One of the things that should call our attention is that God's plan to establish a kingdom through Christ is not carried out in the neatness of a laboratory, but in the untidiness of the daily life of humanity. The Gospels tell us that Christ came to this world because we needed to be rescued ("I have not come to call the righteous, but sinners." Mr 2:17 NIV). Ruth, written many centuries before Jesus, will show us how God is going to rescue his own by providing a future for an unfortunate family of Israel.

Let's read this book, keeping in mind that it shows us God's grace in the midst of enormous difficulties. The events that are narrated here take place in the time of the judges, where "each one did what seemed best to him." The previous five readings have adequately prepared us to understand this great love story that we find in Ruth. There is suffering in God's land because the people have turned away from God.

1. What is the context of this story?
In our previous readings, God warned his people that if they turned away from him, they would experience many serious hardships. God's land no longer provides for them. Instead of abundance, now there is hunger. To whom will I go to in my need? Who will guide me? These questions are as challenging today as they were in Ruth's time.

2. Who are we talking about here?
This is the story of a family: a man, his wife and his two sons. We will see that it is the story of a tragedy of proportions. But we will also see that it is the story of a great redemption.
 
3. What does Elimelech do? (v. 2 gives us the name of the head of the family. This name means God is my king. There is an irony here, because Elimelech decides to do something that God told his people not to do).

The head of the family cannot provide for them.

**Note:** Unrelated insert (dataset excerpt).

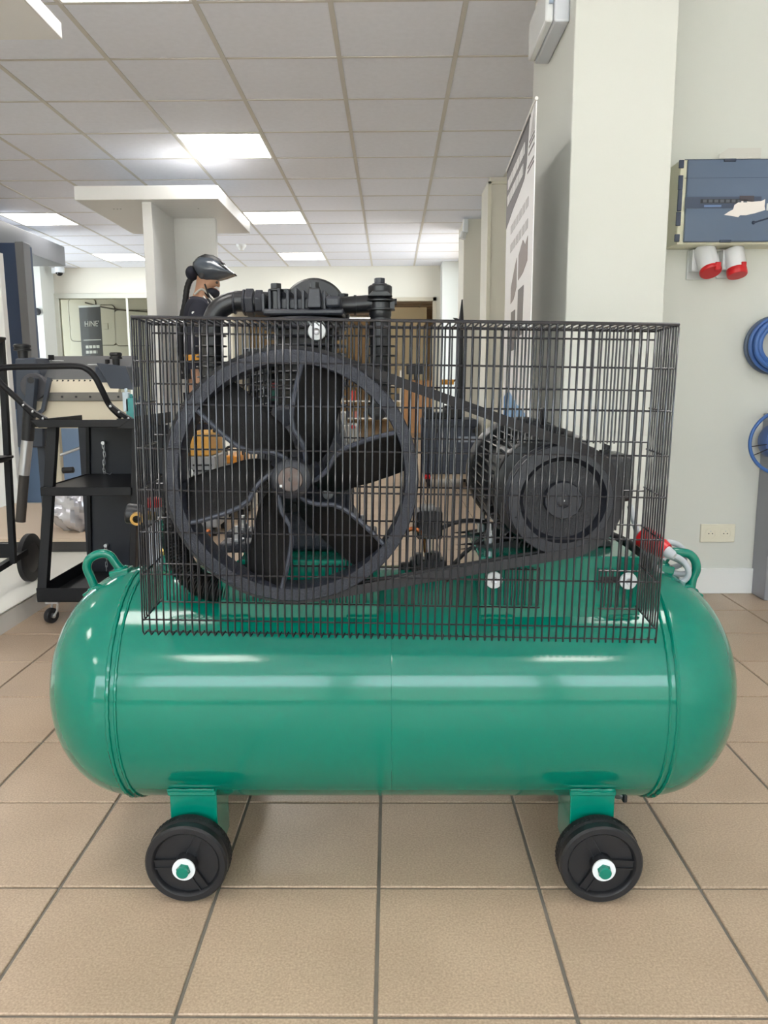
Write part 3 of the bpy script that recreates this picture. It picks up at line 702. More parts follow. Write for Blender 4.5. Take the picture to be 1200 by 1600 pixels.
MB().lathe(p0+d*.058, d, [(.0115, 0), (.009, .014), (.006, .018)], 20).build('plug_gland', GREYC, pg)
MB().tube(smooth_path([A(950, 835, 1.56), A(985, 852, 1.52), A(1004, 872, 1.50), A(1012, 885, 1.48)], 6), .0095, n=10).build('cable_sleeve', RUBBER, AC)

# ---------------- belt guard: bent wires and cross wires
GY0, GY1, TH = 1.240, 1.345, 0.0185
GC = Vector((.0168, 0, .772)); HW, HH = .4265, .256; RW = .00155
Rg = Matrix.Rotation(TH, 3, 'Y')
def G(u, y, wv):
    return GC+Rg @ Vector((u, 0, wv))+Vector((0, y, 0))
def gw(px, py, y):
    p = A(px, py, y)-GC; p.y = 0; q = Rg.transposed() @ p; return q.x, q.z
w_low = gw(420, 993, GY0)[1]; wb_low = gw(420, 943, GY1)[1]
def hbar(y, wv, u0=-HW, u1=HW, r=RW): return MB().tube([G(u0, y, wv), G(u1, y, wv)], r, n=6)
guard = MB()
guard.tube([G(-HW, GY0, HH), G(HW, GY0, HH), G(HW, GY1, HH-.003), G(-HW, GY1, HH-.003)], .0026, n=6, closed=True)
guard = guard.build('belt_guard', WIRE, AC)
rows_f = [gw(420, y, GY0)[1] for y in (567, 634, 704, 769, 835, 901, 972, 993)]
for k, wv in enumerate(rows_f): hbar(GY0+(.0035 if k < 7 else .012), wv, r=RW if k < 7 else .0013).build('cross_wire', WIRE, guard)
def spans(py, px):
    """openings of the inner panel, measured on it"""
    if 415 < px < 532 and 640 < py < 882: return False
    if 785 < px < 962 and 690 < py < 880: return False
    if 845 < px < 935 and py > 878: return False
    return True
for py in (523, 602, 682, 758, 811, 883, 942):
    seg = []; on = False
    for px in range(251, 1006, 4):
        if spans(py, px):
            if not on: seg.append([px, px]); on = True
            seg[-1][1] = px
        else: on = False
    for a, b in seg:
        m = MB(); ua, wa = gw(a, py, GY1); ub, _ = gw(b, py, GY1); wv = gw(420, py, GY1)[1]
        if a < 256: ua = -HW
        if b > 1000: ub = HW
        m.tube([G(ua, GY1-.003, wv), G(ub, GY1-.003, wv)], RW, n=6)
        m.build('cross_wire', WIRE, guard)
NW = 73
for k in range(NW):
    u = -HW+2*HW*k/(NW-1)
    m = MB(); r = RW
    m.tube([G(u+.004, GY0+.016, w_low+.001), G(u+.001, GY0+.004, w_low-.003), G(u, GY0, w_low+.004), G(u, GY0, HH-.006), G(u, GY0+.004, HH+.001), G(u, GY1-.004, HH-.002), G(u, GY1, HH-.006), G(u, GY1, HH-.02)], r, n=6)
    seg = []; on = False
    for py in range(513, 944, 5):
        q = A(600, py, GY1); uu, wv = gw(600, py, GY1)
        p = G(u, GY1, wv); d_ = p-Vector((0, 0, EYE)); px = 612+F*d_.x/dep(p)
        if spans(py, px):
            if not on: seg.append([wv, wv]); on = True
            seg[-1][1] = wv
        else: on = False
    for a, b in seg:
        if a-b > .008: m.tube([G(u, GY1, a+.006 if a > HH-.03 else a), G(u, GY1, b)], r, n=6)
    m.build('guard_wire', WIRE, guard)
ND = 9
for sx in (-1, 1):
    for k in range(1, ND):
        y = GY0+(GY1-GY0)*k/ND
        f = k/ND; lo = gw(420, 972, GY0)[1]*(1-f)+wb_low*f
        MB().tube([G(sx*HW, y, HH), G(sx*HW, y, lo)], RW, n=6).build('guard_wire', WIRE, guard)
    for k in range(7):
        a = rows_f[k]; b = (gw(280, (523, 602, 682, 758, 811, 883, 942)[k], GY1)[1])
        a2 = rows_f[k]; 
        MB().tube([G(sx*(HW-.003), GY0, a2), G(sx*(HW-.003), GY1, a2*.985-.004+.008)], RW, n=6).build('cross_wire', WIRE, guard)
for px, py, r in ((495, 518, 14), (772, 906.5, 13.5), (982, 908, 13.5)):
    c = A(px, py, GY1-.006); rr = px2m(r, c)
    wsh = MB().lathe(c, (0, 1, 0), [(rr*.2, -.003), (rr-.001, -.002), (rr, 0), (rr, .003)], 32).build('guard_washer', WHITEP, guard)
    MB().lathe(c, (0, 1, 0), [(.0015, -.004), (.0052, -.006), (.006, -.003), (.006, .01)], 20).build('screw', STEEL, wsh)
# ================================================================== LEFT SIDE: display platform, welding cart, bender
DGREY = mat('dark_grey_laminate', (74, 80, 90), .4); DBLUE = mat('dark_blue_panel', (48, 66, 96), .4, var=.05)
PLIN = mat('platform_white', (222, 220, 212), .35); ALU = mat('brushed_aluminium_skirt', (226, 225, 222), .4)
PX, PH = -1.478, .085
pf = thing('display_platform', (-2.6, 3.6, 0), 'low white display platform with a grey metal skirt, on the tiled floor at left', 'platform')
MB().box(-4.4, PX-.006, 2.2, 5.66, .0, PH-.004).build('platform_core', PLIN, pf)
MB().box(-4.4, PX+.004, 2.2, 5.66, PH-.006, PH).build('platform_top', PLIN, pf, bev=.002)
MB().box(PX-.006, PX, 2.2, 5.66, 0, PH-.012).build('skirt', ALU, pf)
# raised box behind the cart with a wrapped parcel on it
zb1 = A(110, 846, 3.9).z
rb = thing('display_pedestal', (-1.9, 4.3, PH), 'low dark pedestal with a pale top under the bender, behind the black cart', 'pedestal')
MB().box(-2.5, PX-.02, 3.9, 5.1, PH, zb1).build('box_body', mat('box_dark', (62, 60, 60), .4), rb)
MB().box(-2.52, PX-.01, 3.885, 5.1, zb1, zb1+.018).build('box_top', mat('box_top_beige', (206, 186, 164), .45), rb, bev=.003)
m = MB(); c = A(116, 790, 4.13); zt = zb1+.018
m.ball((c.x, 4.13, zt+.11), .11, 40, 26, (1.25, 1.0, 1.15))
for k, v in enumerate(m.v):
    n = math.sin(v.x*41+v.z*23)*math.sin(v.y*37+v.z*31)*.022+math.sin(v.x*90+v.y*70+v.z*65)*.010
    d = (v-Vector((c.x, 4.13, zt+.11))).normalized(); m.v[k] = v+d*n; m.v[k].z = max(m.v[k].z, zt)
par = m.build('wrapped_parcel', mat('silver_film', (205, 205, 212), .22, .55, bump=.5, bscale=40), None, off=(c.x, 4.13, zt), smooth=30)
tag(par, 'crumpled silver film parcel lying behind the open frame of the black cart', 'parcel')

# welding cart
YF, YR = 2.93, 3.42
cart = thing('welding_cart', (-1.15, 3.17, 0), 'black welding cart with shelves, back plate, chains and arched tube handle', 'cart')
def cx_(px, y, Y): return A(px, y, Y)
xl, xr = A(57, 930, YF).x, A(214, 930, YF).x
z0, z1 = A(100, 941, YF).z, A(100, 919, YF).z
tr = MB().box(xl, xr, YF, YR, z0, z0+.006).box(xl, xr, YF, YF+.004, z0, z1).box(xl, xl+.004, YF, YR, z0, z1).box(xr-.004, xr, YF, YR, z0, z1).box(xl, xr, YR-.004, YR, z0, z1)
tr.build('bottom_tray', CARTB, cart, bev=.002)
sz0, sz1 = A(110, 775, YF).z, A(110, 763, YF).z; sx0 = A(63, 770, YF).x
MB().box(sx0, xr, YF, YR, sz1-.004, sz1).box(sx0, xr, YF, YF+.004, sz0, sz1+.004).box(sx0, sx0+.004, YF, YR, sz0, sz1+.004).build('middle_shelf', CARTB, cart, bev=.003)
tz0, tz1 = A(110, 668, YF).z, A(110, 656, YF).z; tx0, tx1 = A(47, 656, YF).x, A(211, 656, YF).x
tt = MB().prism([(tx0, tz1), (tx0+.03, tz0), (tx1-.06, tz0), (tx1-.02, tz1)], 1, YF-.002, YF+.003)
tt.box(tx0+.03, tx1, YF, YR, tz0, tz0+.004).box(tx1-.005, tx1, YF, YR, tz0-.006, tz1+.012).box(tx0, tx0+.004, YF, YR, tz0, tz1).box(tx1-.07, tx1, YF-.001, YF+.004, tz0-.006, tz1+.004)
tt.build('top_tray', CARTB, cart, bev=.002)
def post(a, b, Ya, Yb, wpx, d, name='post'):
    p, q = A(*a, Ya), A(*b, Yb); w_ = wpx*dep(p)/F
    m = MB(); h = w_/2
    vs = [(p.x-h, p.y, p.z), (p.x+h, p.y, p.z), (p.x+h, p.y+d, p.z), (p.x-h, p.y+d, p.z), (q.x-h, q.y, q.z), (q.x+h, q.y, q.z), (q.x+h, q.y+d, q.z), (q.x-h, q.y+d, q.z)]
    m.add(vs, [(0, 3, 2, 1), (4, 5, 6, 7), (0, 1, 5, 4), (1, 2, 6, 5), (2, 3, 7, 6), (3, 0, 4, 7)])
    return m.build(name, CARTB, cart, bev=.002)
post((65, 922), (81, 664), YF+.004, YF+.06, 15, .03)
post((140, 880), (136, 664), YR-.02, YR-.02, 6, .016)
post((206, 930), (211, 660), YF+.012, YF+.012, 10, .03); post((222, 900), (222, 660), YR-.02, YR-.02, 8, .016)
p0, p1 = A(139, 905, YR), A(208, 664, YR)
bk = MB().box(p0.x, xr, YR-.006, YR-.002, z0, tz0).build('back_plate', mat('cart_plate', (20, 24, 36), .45), cart)
hp = [(56, 652, YF+.06), (30, 626, YF+.04), (2, 600, YF+.02), (-6, 586, YF+.01), (3, 575, YF), (60, 573, YF), (118, 572, YF), (136, 577, YF), (149, 590, YF+.01), (160, 611, YF+.02), (172, 634, YF+.04), (190, 652, YF+.06)]
hd = MB().tube(smooth_path([A(*p) for p in hp], 5), .0115, n=12).build('handle', CARTB, cart)
for a, b in (((34, 630), (72, 656)), ((170, 632), (205, 656))):
    p, q = A(*a, YF+.03), A(*b, YF+.04)
    m = MB().tube([p, (p+q)/2+Vector((0, 0, -.004)), q], .011, n=4); br = m.build('handle_bracket', CARTB, hd)
    for f in (.12, .5, .92): c = p.lerp(q, f); MB().ball((c.x, c.y-.012, c.z), .0055, 8, 6).build('bolt', STEEL, hd)
lk = MB().tube([(.0042*math.cos(t*PI/6), 0, (.0085 if math.sin(t*PI/6) > 0 else -.0085)+.0042*math.sin(t*PI/6)) for t in range(12)], .0017, n=6, closed=True).mesh('chain_link'); lk.materials.append(STEEL)
def chain(parent, px, y0, y1, Y, drop=0):
    p, q = A(px, y0, Y), A(px, y1, Y); n = max(2, int((p.z-q.z)/.0185))
    r_ = MB().cyl((p.x, Y-.012, p.z), (p.x, Y+.012, p.z), .008, n=12).build('chain_pin', STEEL, parent)
    for k in range(n):
        o = bpy.data.objects.new('chain_link', lk); COL.objects.link(o); o.parent = r_; WO[o] = Vector()
        o.location = Vector((p.x+math.sin(k*.9)*.003, Y-.008, p.z-.012-k*.0185))-WO[parent]; o.rotation_euler = (0, .15*math.sin(k*1.7), PI/2*(k % 2)+.2)
    return p, n
p, n = chain(cart, 162, 692, 738, YR-.02); chain(cart, 166, 852, 892, YR-.02)
MB().tube([A(162, 736, YR-.028), A(165, 739, YR-.03), A(172, 741, YR-.03), A(174, 739, YR-.03)], .002, n=6).build('chain_hook', STEEL, cart)
def caster(px, yc, Y, r):
    c = A(px, yc, Y); c.z = r+.001
    cs = MB().ring((c.x, c.y, c.z), (.9, -.44, 0), [(r*.45, -.011), (r-.003, -.012), (r, -.008), (r, .008), (r-.003, .012), (r*.45, .011)], 28).build('caster', RUBBER, cart)
    MB().cyl((c.x-.014, c.y+.007, c.z), (c.x+.014, c.y-.007, c.z), r*.32, n=16).build('caster_hub', STEEL, cs)
    f = MB()
    for s_ in (-1, 1):
        e = Vector((.9, -.44, 0))*s_*.016
        f.tube([Vector((c.x, c.y, c.z))+e, Vector((c.x+.012, c.y+.004, c.z+r*.7))+e, Vector((c.x+.014, c.y+.01, z0-.008))+e], .0045, n=6)
    f.box(c.x-.012, c.x+.038, c.y-.02, c.y+.035, z0-.010, z0); f.build('caster_fork', STEEL, cs)
caster(80, 958, YF+.03, .030); caster(190, 958, YF+.03, .030)
caster(146, 930, YR-.05, .030); caster(215, 930, YR-.05, .030)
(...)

In what appears to be a sensible decision, he moves his family to live in a place where there is no famine. Let's not be too hard on Elimelech, he was doing what he considered best, just as Judges 21:25 described it. But that does not mean that it was the right and sensible thing to do. What led him to make this decision? The big problem for Elimelech was that he did not know God, therefore he did not seek His guidance in times of need. So, he brought his family out of God's land, to live in Moab.
Moab was a nation which lived east of the Dead Sea, in what is now Jordan. On the way to the Promised Land, the people of Moab seduced Israel and they engaged in debauchery and Moabite idolatry. You can read this in Numbers chapters 22 to 25. In Deuteronomy 23:3-6 we read that no Moabites were to be admitted to the people of Israel, nor were they to seek any relationship with them. Elimelech took his family out of God's land and brought them to live in the middle of Moab. Nothing good will come from this.
 
Think: It is a difficult time for the people of Israel, a man (who should have known God better) takes his family out of God's land and leads them to live in a pagan land. Faced with a difficult decision, who makes the decision, you, or God? 

Prayer: 

Ideas for prayer: Thank God that you know him. Ask for his help to always choose what honors God. Ask him to help you to show solidarity with those who are facing difficulties today. Ask him to give you the grace to lead them to Christ.
 
Translated from the Chilean Book of Common Prayer, a prayer for those who suffer; page 139.
Loving and merciful God, guide with goodness, we beg you, the millions and millions who suffer this day. Allow us who have lived sheltered and protected to identify with them in their needs, doing all that is on our part for individuals and nations to provide them with help and comfort, and the message of your saving love in Jesus Christ. Amen.